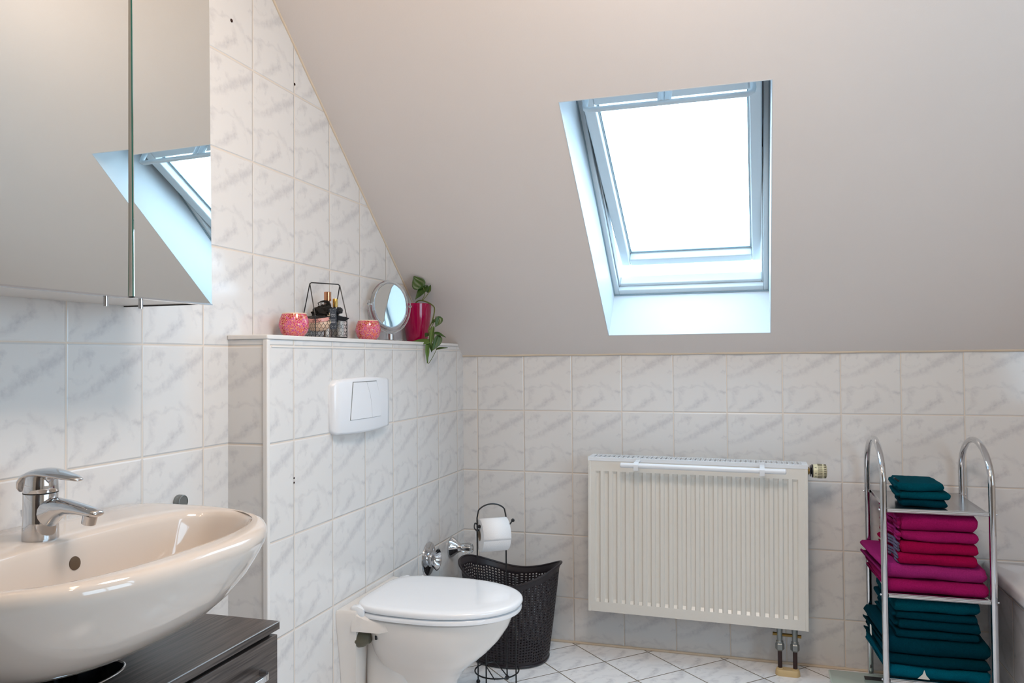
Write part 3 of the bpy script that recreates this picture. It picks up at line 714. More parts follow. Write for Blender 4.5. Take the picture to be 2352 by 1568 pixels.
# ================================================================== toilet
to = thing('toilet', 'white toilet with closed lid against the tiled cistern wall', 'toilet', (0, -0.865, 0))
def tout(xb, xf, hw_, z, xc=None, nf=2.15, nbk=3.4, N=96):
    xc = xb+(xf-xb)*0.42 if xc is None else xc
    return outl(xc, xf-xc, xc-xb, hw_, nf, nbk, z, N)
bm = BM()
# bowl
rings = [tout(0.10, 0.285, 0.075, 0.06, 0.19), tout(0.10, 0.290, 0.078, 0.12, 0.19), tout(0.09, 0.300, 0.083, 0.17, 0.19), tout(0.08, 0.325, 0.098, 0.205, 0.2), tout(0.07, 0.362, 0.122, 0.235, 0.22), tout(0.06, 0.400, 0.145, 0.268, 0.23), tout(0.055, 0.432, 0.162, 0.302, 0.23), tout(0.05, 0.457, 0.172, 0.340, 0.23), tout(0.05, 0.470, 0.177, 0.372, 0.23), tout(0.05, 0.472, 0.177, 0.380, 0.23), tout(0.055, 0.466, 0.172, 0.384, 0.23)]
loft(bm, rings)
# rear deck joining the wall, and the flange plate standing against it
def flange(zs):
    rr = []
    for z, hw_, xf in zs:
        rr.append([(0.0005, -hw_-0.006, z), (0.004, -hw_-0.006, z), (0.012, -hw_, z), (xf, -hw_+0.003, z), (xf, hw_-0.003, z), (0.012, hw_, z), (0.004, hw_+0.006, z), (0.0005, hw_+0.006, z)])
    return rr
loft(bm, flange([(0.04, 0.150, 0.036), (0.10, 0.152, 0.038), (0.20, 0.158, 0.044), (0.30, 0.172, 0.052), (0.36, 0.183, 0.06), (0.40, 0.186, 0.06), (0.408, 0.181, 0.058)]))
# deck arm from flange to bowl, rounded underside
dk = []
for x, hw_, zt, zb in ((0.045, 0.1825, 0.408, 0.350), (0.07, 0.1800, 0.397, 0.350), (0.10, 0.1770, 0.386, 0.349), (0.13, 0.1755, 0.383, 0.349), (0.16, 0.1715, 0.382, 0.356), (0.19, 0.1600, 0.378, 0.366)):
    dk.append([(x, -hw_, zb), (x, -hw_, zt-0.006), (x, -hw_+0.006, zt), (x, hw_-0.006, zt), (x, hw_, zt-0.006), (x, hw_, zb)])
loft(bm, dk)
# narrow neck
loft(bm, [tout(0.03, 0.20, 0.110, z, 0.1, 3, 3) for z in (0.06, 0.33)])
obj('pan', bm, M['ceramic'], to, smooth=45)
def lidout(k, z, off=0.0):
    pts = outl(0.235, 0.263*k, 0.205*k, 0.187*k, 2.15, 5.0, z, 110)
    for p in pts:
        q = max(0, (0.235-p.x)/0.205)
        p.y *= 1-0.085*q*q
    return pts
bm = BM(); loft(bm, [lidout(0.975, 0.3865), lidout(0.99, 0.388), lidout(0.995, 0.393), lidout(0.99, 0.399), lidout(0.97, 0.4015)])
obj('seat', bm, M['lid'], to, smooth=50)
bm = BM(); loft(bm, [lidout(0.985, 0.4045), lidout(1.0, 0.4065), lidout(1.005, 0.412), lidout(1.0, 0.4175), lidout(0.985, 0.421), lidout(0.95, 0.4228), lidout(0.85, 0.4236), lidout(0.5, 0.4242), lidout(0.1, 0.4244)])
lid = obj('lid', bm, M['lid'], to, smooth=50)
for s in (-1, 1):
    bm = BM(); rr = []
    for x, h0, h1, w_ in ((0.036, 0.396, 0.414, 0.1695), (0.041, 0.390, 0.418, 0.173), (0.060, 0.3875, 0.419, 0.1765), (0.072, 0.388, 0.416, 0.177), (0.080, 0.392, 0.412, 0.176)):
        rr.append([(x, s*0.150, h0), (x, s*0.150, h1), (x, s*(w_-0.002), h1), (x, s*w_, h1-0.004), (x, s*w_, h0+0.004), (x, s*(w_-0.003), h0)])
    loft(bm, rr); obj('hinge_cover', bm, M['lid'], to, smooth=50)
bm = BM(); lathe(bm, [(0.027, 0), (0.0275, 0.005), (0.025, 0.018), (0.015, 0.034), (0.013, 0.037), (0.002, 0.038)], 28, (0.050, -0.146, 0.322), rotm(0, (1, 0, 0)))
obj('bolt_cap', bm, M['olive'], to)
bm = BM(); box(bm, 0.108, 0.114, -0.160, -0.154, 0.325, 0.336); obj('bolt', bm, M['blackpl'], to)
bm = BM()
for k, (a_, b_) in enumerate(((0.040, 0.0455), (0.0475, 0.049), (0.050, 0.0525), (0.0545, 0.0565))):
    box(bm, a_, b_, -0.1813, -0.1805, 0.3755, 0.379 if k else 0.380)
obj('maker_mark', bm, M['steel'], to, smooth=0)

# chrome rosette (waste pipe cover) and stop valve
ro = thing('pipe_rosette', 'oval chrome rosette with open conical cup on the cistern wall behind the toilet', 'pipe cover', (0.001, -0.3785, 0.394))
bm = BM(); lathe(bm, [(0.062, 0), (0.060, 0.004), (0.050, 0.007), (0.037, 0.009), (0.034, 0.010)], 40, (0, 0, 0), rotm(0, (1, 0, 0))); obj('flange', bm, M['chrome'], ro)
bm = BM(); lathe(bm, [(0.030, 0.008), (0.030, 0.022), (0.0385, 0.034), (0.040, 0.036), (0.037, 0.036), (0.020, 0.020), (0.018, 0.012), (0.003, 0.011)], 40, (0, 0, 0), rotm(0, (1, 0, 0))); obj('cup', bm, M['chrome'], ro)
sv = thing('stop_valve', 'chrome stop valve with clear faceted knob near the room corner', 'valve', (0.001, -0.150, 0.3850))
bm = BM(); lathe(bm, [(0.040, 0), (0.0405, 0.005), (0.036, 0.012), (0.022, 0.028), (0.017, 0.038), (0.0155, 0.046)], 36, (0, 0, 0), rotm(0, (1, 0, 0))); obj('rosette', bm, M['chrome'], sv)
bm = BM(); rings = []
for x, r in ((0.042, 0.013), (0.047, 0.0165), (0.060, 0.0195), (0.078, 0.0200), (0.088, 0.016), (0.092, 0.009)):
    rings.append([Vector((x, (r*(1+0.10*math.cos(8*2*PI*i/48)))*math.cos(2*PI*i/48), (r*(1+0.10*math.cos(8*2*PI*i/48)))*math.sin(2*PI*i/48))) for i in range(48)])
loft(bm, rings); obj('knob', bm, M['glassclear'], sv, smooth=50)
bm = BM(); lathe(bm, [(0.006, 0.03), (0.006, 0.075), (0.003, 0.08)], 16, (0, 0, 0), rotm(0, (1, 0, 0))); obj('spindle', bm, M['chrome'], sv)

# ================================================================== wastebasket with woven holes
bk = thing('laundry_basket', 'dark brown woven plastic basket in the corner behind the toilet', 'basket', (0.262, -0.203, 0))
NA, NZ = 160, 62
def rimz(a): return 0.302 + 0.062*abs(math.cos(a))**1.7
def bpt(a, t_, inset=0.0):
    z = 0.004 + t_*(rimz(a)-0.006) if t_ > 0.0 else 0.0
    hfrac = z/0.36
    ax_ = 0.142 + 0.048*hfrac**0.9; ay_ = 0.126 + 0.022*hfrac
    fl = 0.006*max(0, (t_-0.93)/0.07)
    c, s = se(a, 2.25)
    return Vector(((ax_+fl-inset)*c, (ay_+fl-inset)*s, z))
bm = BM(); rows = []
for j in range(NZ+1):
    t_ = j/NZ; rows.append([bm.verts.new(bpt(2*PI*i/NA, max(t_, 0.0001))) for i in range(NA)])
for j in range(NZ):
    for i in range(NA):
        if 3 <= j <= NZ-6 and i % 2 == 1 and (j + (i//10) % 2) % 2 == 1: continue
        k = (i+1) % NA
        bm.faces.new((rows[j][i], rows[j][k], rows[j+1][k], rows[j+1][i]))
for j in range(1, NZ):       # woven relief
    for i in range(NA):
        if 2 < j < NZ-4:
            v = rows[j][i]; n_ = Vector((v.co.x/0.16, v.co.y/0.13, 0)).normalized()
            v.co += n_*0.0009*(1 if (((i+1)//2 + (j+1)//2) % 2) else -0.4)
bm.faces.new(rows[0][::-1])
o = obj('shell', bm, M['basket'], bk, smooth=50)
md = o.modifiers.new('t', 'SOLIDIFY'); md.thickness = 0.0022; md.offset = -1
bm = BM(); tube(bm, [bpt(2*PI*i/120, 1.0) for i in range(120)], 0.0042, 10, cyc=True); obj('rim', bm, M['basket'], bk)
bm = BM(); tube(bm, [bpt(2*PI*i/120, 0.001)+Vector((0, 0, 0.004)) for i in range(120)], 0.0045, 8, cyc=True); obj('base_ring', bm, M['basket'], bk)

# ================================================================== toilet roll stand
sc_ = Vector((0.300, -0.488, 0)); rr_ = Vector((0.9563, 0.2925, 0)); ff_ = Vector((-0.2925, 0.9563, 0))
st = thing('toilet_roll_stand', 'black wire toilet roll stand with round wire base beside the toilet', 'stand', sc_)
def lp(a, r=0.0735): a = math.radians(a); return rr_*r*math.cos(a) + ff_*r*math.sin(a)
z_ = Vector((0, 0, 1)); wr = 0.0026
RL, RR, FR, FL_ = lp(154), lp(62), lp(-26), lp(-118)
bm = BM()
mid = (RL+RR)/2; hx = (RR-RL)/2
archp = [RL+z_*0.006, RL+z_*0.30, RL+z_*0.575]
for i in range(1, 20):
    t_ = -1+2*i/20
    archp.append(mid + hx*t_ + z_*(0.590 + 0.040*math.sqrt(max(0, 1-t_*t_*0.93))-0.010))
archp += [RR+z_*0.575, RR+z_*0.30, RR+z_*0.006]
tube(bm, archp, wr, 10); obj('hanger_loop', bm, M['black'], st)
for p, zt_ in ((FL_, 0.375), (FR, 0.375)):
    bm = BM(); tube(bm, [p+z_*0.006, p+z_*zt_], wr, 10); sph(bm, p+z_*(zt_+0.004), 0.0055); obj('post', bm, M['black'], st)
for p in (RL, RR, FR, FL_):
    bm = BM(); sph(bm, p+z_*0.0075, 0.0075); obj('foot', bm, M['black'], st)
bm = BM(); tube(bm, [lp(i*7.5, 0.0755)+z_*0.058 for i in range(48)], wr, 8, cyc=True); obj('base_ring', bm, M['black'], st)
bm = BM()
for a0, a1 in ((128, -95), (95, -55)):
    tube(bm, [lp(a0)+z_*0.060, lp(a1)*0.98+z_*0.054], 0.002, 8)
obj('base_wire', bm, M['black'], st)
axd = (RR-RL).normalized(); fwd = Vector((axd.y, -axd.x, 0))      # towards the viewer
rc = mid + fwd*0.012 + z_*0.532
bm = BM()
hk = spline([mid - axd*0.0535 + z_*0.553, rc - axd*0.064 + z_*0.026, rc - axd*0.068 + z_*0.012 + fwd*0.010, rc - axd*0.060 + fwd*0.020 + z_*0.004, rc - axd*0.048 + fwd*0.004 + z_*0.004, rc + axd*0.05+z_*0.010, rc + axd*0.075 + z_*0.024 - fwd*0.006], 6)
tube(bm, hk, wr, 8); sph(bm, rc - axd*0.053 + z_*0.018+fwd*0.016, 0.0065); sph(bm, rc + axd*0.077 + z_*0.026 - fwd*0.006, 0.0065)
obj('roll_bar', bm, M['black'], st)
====
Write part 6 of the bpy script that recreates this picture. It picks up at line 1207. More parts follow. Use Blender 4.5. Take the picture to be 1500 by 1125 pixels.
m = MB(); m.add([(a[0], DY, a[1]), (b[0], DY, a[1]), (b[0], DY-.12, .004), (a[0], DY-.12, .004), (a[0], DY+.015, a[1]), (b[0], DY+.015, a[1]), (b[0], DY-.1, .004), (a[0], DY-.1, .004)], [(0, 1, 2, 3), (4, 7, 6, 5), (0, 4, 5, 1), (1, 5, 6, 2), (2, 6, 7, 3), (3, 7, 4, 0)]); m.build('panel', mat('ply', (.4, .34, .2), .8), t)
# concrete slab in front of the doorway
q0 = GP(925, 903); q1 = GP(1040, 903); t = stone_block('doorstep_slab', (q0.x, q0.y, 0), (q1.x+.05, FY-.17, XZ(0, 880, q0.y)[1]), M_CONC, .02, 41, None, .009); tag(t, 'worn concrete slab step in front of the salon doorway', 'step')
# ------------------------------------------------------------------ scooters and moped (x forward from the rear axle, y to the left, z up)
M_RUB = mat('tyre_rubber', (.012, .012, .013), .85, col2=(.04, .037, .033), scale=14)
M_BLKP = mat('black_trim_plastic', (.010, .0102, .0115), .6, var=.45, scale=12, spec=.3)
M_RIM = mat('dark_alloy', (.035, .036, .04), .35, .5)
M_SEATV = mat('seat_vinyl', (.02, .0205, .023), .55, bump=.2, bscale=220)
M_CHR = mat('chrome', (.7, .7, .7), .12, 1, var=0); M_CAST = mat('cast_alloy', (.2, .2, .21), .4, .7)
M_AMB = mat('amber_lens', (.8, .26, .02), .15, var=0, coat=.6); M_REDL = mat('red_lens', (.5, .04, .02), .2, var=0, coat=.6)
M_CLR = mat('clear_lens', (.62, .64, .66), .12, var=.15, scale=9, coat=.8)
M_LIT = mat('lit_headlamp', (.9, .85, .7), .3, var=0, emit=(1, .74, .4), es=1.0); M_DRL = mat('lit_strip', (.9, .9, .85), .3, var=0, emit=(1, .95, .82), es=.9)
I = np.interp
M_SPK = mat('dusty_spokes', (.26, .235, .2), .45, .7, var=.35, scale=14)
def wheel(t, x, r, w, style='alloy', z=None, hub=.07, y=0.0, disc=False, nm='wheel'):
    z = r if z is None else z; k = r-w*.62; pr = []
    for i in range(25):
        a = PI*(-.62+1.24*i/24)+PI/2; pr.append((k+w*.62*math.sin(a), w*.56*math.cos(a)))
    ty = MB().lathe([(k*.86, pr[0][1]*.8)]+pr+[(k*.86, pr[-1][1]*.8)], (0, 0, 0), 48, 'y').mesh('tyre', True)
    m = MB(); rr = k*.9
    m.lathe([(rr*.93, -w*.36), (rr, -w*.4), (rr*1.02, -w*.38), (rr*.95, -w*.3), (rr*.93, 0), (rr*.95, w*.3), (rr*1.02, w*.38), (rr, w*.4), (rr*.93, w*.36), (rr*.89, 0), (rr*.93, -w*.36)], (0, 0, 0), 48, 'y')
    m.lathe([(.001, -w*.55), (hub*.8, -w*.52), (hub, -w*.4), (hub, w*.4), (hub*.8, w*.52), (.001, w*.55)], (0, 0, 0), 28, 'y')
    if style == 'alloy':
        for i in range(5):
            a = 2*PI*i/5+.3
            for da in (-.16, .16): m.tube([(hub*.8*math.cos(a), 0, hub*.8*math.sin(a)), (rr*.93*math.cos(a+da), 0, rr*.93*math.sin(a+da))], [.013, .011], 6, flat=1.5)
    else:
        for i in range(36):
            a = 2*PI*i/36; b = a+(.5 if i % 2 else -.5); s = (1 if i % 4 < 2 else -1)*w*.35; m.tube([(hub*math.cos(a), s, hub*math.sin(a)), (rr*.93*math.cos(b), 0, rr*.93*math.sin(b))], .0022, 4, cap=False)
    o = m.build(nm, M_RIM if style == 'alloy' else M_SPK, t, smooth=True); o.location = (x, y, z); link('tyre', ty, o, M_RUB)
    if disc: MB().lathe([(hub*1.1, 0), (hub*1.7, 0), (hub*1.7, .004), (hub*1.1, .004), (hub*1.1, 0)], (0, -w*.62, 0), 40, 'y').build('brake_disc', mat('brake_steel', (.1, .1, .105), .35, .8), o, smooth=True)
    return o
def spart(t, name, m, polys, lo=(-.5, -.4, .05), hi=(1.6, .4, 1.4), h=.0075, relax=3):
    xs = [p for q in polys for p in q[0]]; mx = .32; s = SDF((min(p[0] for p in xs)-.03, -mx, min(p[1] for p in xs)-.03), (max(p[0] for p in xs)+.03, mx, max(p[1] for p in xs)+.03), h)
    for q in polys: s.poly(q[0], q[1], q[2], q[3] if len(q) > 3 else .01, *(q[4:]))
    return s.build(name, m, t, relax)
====
Count the lines in the entries above that include the string "parts", then give only that figure.

2